Just when I needed reminding; life can bring you pleasant surprises. Music continues to ease me along life’s bumpy road, and when I saw that One The Juggler were to release a new song, I was amazed. It’s been a while. It will be available as a separate download, but is also included on the re-release of their rare ‘Destination Planet Blue’ album, previously released in 2007 on CD. A collection of unreleased tracks, it passed me by, so I am doubly pleased.


New song ‘Clockwork Kitty’ was recorded by original members Sham Morris (vocals/guitar), Colin Minchin (guitar/b.vocals), and Jerry T Jones (bass/b.vocals), with Dave Lowe on drums. It’s pleasingly sleazy, as they wait in the Korova Milk Bar for said seductress. Lyrically not what I expected, as Sham hasn’t overtly referenced iconic literature before, but the melody and backing vocals put it clearly in OTJ territory.


The second extra track on the album, ‘Passenger’, is an absolute corker. I’m baffled as to why it wasn’t included anywhere before. Though, I have no information on when these tracks were recorded, so maybe it wasn’t possible at the time. Still, it’s got everything you want from the classic OTJ sound; an insistent melody, weird middle eight, great backing vocals. I’m immediately transported back to the first time I heard ‘Nearly A Sin’.


The majority of the ten other songs here are strong enough to have been on ‘NAS’ or ‘Some Strange Fashion’. I often puzzled as to why their first album sounded more like the Spiders From Mars than the second one did, which was produced by Mick Ronson. Pressure of time? ‘Conversations’ is a strong (original) opener. One of their strengths was always the importance of balancing both electric and acoustic rhythm parts, which ties most of these songs together. My first impression was of INXS, which gave way once the melody came in. It’s almost euphoric; “it’s good news week, let me see you smile”.


‘Body And Soul’ is a snappy number, hand-claps and “doo-doo-doo”s all present and correct. ‘Here Comes A Man’ is like two different songs; a slower, grinding riff gives way to a more complex chord sequence. The backing vocals are great throughout, but this does sound unfinished. ‘One Day At A Time’ should have made the grade, the sax under the vocal really lifts the song. A bright, optimistic tune.


‘Hallucination’ is simple, but effective, with the bouncing bass line urging it on. This is another common feature that separated them from their peers; quality and attention to detail. ‘The Party’ has a suitably woozy ambience, it sways along, a bit like ‘Bend It’ by Dave Dee, e.t.c, until the middle eight becomes more dramatic.

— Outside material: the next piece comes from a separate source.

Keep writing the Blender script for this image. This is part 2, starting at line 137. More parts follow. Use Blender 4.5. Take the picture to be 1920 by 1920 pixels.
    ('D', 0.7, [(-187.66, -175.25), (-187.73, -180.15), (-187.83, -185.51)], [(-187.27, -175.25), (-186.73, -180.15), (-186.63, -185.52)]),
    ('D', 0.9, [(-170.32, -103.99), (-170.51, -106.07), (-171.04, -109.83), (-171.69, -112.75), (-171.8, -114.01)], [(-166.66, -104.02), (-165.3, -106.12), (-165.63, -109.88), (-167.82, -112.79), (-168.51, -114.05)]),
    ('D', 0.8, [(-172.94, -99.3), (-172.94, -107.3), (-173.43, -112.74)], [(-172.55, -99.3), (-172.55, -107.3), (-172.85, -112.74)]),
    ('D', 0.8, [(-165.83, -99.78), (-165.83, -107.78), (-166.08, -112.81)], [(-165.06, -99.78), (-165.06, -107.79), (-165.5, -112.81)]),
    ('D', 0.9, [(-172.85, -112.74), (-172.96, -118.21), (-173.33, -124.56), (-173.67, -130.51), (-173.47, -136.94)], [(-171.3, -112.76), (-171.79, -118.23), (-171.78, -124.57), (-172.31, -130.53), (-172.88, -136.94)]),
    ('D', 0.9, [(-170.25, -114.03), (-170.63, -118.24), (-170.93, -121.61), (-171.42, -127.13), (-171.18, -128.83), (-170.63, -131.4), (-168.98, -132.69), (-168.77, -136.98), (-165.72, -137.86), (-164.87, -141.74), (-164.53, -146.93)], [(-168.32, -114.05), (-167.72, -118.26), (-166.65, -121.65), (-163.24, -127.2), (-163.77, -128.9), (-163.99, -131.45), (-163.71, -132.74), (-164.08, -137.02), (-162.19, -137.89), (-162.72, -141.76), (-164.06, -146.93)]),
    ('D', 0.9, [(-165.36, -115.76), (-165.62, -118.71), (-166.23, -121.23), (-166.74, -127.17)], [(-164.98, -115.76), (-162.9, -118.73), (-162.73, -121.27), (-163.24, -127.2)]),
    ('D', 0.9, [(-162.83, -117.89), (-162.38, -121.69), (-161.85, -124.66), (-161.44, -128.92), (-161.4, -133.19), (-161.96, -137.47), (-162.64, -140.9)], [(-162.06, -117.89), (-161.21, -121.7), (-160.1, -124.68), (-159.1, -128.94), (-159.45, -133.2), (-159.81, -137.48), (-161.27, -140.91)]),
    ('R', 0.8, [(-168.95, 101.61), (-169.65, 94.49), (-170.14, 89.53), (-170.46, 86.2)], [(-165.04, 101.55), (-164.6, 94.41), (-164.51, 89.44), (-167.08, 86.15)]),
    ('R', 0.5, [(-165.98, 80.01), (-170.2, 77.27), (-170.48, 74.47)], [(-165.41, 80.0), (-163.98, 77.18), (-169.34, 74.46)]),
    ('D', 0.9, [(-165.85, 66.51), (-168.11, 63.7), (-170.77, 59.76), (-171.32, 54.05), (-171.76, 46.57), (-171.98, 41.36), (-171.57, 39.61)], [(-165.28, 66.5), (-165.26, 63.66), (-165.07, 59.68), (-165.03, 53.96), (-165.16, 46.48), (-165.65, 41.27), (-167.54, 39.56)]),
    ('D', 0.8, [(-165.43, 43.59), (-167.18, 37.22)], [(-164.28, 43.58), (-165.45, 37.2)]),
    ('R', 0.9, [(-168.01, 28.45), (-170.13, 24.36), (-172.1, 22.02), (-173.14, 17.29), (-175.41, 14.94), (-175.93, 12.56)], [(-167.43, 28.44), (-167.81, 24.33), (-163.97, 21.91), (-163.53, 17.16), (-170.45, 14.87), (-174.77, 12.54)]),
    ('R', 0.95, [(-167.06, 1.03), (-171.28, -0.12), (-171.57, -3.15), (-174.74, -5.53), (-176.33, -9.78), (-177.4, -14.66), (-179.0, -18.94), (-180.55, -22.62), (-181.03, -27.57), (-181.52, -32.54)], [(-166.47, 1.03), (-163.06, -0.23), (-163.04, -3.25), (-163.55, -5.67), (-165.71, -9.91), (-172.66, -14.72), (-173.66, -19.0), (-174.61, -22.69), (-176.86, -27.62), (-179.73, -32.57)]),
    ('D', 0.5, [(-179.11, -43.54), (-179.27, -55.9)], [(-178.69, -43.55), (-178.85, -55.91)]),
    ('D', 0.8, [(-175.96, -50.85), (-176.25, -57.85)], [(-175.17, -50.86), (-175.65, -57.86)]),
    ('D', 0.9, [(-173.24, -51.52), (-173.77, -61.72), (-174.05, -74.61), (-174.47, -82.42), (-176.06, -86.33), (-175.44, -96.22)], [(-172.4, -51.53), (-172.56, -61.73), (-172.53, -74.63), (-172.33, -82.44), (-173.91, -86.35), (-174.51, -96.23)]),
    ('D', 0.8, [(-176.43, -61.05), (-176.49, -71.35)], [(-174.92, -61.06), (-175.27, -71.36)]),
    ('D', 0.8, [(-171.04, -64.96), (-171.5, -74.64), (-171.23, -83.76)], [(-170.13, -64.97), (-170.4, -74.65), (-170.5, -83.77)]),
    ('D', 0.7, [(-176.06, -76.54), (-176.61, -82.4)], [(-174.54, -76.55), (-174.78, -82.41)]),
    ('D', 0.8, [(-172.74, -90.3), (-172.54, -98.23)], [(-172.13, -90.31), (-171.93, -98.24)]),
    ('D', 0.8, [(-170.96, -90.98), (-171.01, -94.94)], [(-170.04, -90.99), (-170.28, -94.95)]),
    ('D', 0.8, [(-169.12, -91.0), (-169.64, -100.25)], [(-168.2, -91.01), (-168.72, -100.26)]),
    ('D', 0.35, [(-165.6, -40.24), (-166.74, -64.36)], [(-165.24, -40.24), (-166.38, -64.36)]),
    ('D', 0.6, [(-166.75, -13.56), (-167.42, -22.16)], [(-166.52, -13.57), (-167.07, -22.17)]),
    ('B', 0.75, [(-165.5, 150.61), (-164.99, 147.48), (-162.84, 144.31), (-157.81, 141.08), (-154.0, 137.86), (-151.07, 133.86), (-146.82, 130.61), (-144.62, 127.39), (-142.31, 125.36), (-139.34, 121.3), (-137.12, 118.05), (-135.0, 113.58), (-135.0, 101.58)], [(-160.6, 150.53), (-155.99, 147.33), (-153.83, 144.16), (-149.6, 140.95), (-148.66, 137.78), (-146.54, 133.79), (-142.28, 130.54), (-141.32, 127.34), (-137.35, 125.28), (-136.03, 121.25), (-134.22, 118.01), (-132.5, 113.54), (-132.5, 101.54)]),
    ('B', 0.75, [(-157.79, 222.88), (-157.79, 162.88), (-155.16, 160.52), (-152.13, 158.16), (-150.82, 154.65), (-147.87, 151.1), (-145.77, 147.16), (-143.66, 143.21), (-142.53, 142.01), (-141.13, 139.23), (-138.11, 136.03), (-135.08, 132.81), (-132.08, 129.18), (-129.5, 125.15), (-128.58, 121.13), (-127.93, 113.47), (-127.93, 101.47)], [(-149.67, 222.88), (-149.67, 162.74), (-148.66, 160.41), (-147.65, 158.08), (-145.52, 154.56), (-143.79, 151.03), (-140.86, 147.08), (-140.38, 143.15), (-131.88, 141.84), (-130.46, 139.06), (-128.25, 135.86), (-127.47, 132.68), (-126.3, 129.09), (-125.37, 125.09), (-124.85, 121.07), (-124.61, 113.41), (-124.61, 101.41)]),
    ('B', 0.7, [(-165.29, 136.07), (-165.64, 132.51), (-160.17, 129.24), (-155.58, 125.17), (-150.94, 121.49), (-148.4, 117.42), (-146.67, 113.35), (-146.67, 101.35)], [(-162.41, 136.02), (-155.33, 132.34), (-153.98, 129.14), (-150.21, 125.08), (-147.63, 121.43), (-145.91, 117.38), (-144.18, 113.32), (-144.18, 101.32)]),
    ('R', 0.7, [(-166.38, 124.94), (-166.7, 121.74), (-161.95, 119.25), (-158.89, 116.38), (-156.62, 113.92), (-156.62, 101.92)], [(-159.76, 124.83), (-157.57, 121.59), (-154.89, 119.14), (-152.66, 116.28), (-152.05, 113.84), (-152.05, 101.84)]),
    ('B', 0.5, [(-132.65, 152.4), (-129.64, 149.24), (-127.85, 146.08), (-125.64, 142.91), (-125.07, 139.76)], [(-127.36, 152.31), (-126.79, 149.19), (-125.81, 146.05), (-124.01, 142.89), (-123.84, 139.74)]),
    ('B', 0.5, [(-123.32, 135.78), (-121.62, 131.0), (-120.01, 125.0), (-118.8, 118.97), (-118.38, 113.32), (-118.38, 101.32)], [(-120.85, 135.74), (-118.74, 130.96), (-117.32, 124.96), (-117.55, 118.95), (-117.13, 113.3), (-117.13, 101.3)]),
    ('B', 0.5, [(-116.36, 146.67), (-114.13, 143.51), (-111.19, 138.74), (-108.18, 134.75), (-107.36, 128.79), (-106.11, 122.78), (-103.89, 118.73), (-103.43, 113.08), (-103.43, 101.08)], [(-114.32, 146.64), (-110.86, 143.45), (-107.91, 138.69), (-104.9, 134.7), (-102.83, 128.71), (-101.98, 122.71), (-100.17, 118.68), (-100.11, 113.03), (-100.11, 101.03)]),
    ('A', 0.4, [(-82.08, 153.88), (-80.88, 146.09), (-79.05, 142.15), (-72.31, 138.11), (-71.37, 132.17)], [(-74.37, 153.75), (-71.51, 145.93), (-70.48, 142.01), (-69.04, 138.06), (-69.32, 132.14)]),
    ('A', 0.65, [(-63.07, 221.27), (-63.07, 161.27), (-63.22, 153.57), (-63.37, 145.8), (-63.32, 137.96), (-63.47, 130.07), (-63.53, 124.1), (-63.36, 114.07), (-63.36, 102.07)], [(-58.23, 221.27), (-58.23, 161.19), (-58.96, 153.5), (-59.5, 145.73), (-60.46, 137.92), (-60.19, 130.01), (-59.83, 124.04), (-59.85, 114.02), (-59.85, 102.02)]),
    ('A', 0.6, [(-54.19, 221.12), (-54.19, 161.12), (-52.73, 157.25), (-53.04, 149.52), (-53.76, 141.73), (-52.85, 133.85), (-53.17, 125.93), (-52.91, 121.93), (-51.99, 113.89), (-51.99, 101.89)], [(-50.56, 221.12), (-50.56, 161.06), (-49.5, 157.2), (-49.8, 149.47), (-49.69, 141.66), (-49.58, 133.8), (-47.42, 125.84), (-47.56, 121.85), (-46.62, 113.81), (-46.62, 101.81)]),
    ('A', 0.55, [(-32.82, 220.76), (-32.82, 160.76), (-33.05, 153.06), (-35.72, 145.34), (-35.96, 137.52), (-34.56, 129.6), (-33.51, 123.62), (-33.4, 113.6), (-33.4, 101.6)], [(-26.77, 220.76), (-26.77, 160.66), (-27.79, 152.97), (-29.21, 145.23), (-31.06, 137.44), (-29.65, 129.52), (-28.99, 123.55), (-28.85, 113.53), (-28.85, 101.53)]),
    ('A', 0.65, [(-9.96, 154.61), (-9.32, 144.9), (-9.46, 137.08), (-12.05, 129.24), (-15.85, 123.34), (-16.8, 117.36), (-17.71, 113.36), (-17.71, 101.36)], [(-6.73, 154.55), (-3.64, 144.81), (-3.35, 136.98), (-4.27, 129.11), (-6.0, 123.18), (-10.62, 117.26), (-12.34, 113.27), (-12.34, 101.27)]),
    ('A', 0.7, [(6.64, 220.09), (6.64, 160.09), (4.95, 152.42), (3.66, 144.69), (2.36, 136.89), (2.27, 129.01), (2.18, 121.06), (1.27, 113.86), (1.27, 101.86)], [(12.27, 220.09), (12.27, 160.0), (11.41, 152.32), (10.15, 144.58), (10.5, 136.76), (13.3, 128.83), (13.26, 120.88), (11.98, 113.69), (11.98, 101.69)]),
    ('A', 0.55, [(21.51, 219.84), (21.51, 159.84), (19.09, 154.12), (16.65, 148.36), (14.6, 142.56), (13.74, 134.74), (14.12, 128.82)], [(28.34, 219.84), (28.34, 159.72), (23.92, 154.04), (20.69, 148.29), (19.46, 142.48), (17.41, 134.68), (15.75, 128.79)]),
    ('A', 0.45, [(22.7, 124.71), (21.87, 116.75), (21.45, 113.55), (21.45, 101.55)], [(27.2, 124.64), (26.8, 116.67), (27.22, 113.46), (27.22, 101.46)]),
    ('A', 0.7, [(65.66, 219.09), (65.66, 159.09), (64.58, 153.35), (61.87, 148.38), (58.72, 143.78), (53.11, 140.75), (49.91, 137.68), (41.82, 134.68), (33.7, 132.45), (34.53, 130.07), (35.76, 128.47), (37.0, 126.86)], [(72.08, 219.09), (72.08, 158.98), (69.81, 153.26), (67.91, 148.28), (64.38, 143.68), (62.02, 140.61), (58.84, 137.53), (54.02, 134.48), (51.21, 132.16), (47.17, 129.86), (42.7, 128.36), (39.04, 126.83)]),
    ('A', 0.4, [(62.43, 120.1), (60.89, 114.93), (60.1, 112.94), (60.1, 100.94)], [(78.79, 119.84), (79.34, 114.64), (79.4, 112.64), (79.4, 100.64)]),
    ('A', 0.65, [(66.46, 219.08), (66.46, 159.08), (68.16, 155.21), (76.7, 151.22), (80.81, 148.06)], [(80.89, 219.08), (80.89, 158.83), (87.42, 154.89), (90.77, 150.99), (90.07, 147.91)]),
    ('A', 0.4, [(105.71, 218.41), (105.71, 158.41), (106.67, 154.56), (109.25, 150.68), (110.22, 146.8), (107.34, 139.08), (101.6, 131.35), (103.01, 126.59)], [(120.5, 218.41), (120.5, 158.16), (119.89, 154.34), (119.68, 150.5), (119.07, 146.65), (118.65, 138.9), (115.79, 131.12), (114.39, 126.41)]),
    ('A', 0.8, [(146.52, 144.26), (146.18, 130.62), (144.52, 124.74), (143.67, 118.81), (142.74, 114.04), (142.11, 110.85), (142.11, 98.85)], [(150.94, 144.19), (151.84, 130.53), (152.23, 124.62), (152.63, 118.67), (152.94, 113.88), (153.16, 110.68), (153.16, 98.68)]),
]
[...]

‘Get Up’ sounds like it might work better live, and does have more of a demo quality. But, ‘We Don’t Want No Love, ‘ The Sacred Thing’ and ‘One Hello’ are worth the admission fee. Reminiscent of Mott and Badfinger, but the spirit is pure OTJ. It’s a pleasure to hear these songs for the first time, and if One The Juggler meant anything to you, this is an essential purchase.